== Written task ==
Copy every line that holds "scene".

== Supplied information ==
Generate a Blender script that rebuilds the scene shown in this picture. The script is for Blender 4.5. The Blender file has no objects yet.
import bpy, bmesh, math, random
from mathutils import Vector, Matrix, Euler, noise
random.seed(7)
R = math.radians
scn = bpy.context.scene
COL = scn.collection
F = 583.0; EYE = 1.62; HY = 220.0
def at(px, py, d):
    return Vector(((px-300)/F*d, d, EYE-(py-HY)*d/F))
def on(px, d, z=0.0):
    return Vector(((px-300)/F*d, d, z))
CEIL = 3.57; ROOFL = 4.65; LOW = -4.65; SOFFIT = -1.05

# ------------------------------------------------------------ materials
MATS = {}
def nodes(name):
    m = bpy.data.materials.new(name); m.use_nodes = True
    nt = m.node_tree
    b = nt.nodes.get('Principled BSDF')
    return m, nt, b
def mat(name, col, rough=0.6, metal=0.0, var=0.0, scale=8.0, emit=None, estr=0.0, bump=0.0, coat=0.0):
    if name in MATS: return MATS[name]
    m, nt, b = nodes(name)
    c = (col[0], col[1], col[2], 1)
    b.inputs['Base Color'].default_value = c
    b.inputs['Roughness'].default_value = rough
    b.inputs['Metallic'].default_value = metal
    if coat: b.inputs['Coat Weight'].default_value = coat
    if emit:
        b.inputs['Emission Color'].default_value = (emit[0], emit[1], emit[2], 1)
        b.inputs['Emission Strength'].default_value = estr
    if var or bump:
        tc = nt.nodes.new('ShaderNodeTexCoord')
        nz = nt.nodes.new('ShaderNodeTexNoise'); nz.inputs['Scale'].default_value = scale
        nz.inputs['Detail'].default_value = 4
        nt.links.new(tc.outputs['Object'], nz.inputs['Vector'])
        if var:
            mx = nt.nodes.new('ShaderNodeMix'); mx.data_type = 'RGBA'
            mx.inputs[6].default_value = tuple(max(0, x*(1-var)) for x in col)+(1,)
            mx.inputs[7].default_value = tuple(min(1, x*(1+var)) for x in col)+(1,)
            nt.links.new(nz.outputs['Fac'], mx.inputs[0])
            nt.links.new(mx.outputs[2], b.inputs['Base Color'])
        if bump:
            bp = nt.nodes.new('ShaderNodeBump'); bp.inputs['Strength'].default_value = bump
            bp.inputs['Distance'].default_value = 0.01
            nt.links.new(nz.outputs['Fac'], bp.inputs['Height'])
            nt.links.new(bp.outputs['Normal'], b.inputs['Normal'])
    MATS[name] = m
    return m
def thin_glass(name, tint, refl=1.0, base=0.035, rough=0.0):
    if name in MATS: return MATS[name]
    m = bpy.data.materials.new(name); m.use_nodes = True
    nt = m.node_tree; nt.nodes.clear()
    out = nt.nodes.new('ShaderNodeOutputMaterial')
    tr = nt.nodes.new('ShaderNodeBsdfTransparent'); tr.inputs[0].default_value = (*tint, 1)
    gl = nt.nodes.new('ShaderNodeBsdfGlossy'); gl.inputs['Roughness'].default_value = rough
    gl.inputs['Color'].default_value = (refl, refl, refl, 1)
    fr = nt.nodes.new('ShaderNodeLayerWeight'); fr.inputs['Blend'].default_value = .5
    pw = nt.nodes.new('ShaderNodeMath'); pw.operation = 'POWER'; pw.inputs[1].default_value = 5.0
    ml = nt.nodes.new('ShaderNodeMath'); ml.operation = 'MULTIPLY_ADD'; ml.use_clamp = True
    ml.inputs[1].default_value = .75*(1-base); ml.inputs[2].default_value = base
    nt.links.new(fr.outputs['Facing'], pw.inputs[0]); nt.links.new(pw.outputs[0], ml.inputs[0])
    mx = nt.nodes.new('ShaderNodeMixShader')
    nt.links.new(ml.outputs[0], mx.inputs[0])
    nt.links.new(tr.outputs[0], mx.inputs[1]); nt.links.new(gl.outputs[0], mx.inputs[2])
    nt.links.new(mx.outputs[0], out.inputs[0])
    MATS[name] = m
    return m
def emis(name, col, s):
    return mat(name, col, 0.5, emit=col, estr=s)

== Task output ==
Generate a Blender script that rebuilds the scene shown in this picture. The script is for Blender 4.5. The Blender file has no objects yet.
scn = bpy.context.scene